Directive
Copy the lines of the data below exactly, starting at the first and stopping after the line that contains "COL.objects.link(sun)"; include no pictures.

....

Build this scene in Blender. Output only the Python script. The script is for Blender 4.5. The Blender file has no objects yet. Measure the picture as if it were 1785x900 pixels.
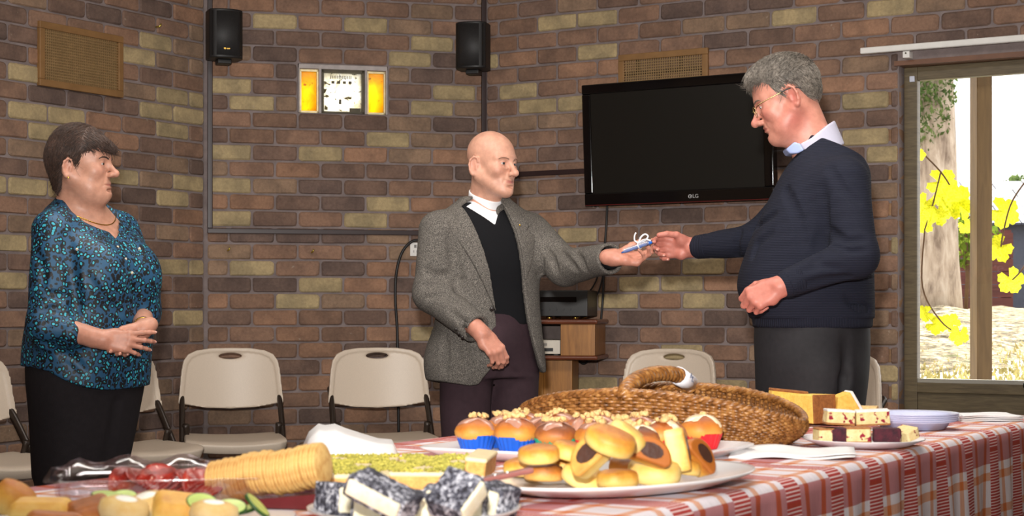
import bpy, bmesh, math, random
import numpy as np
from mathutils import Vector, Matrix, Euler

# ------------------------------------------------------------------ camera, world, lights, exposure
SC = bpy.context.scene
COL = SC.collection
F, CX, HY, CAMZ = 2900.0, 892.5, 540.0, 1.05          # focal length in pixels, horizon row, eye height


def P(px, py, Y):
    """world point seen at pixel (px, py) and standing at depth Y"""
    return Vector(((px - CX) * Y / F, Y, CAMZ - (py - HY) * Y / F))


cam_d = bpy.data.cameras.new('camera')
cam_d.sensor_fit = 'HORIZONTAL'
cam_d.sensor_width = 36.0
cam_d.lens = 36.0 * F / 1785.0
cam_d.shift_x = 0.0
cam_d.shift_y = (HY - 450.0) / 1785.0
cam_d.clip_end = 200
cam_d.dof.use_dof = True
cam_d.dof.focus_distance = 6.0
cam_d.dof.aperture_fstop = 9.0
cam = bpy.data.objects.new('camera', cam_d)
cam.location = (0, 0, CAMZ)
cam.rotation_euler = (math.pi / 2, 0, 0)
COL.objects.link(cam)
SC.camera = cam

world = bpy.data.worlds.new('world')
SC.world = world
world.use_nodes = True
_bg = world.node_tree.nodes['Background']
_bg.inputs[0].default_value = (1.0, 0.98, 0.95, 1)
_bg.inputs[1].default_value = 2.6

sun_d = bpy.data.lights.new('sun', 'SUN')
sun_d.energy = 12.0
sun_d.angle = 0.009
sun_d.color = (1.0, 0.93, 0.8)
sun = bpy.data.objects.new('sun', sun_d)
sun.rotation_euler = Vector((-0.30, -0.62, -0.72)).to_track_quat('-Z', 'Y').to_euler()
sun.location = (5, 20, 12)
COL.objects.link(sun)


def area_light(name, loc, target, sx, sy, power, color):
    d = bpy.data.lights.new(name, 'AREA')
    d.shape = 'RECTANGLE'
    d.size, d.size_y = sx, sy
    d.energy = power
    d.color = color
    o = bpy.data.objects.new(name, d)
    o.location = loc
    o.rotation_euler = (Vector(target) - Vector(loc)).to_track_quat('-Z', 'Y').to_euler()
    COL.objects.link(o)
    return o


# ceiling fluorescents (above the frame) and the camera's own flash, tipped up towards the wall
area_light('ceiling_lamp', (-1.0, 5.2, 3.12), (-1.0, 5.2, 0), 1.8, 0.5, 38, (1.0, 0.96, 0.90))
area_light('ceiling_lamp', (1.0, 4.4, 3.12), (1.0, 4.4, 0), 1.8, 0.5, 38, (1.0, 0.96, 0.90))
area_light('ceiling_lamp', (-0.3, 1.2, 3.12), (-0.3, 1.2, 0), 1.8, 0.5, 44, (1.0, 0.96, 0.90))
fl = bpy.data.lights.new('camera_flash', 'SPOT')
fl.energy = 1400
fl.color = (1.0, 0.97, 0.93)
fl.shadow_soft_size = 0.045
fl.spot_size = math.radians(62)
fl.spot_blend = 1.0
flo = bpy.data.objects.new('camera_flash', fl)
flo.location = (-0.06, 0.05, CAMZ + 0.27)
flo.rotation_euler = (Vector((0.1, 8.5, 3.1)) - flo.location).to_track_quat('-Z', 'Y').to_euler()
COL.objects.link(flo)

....

Reply to the exercise
Build this scene in Blender. Output only the Python script. The script is for Blender 4.5. The Blender file has no objects yet. Measure the picture as if it were 1785x900 pixels.
import bpy, bmesh, math, random
import numpy as np
from mathutils import Vector, Matrix, Euler

# ------------------------------------------------------------------ camera, world, lights, exposure
SC = bpy.context.scene
COL = SC.collection
F, CX, HY, CAMZ = 2900.0, 892.5, 540.0, 1.05          # focal length in pixels, horizon row, eye height


def P(px, py, Y):
    """world point seen at pixel (px, py) and standing at depth Y"""
    return Vector(((px - CX) * Y / F, Y, CAMZ - (py - HY) * Y / F))


cam_d = bpy.data.cameras.new('camera')
cam_d.sensor_fit = 'HORIZONTAL'
cam_d.sensor_width = 36.0
cam_d.lens = 36.0 * F / 1785.0
cam_d.shift_x = 0.0
cam_d.shift_y = (HY - 450.0) / 1785.0
cam_d.clip_end = 200
cam_d.dof.use_dof = True
cam_d.dof.focus_distance = 6.0
cam_d.dof.aperture_fstop = 9.0
cam = bpy.data.objects.new('camera', cam_d)
cam.location = (0, 0, CAMZ)
cam.rotation_euler = (math.pi / 2, 0, 0)
COL.objects.link(cam)
SC.camera = cam

world = bpy.data.worlds.new('world')
SC.world = world
world.use_nodes = True
_bg = world.node_tree.nodes['Background']
_bg.inputs[0].default_value = (1.0, 0.98, 0.95, 1)
_bg.inputs[1].default_value = 2.6

sun_d = bpy.data.lights.new('sun', 'SUN')
sun_d.energy = 12.0
sun_d.angle = 0.009
sun_d.color = (1.0, 0.93, 0.8)
sun = bpy.data.objects.new('sun', sun_d)
sun.rotation_euler = Vector((-0.30, -0.62, -0.72)).to_track_quat('-Z', 'Y').to_euler()
sun.location = (5, 20, 12)
COL.objects.link(sun)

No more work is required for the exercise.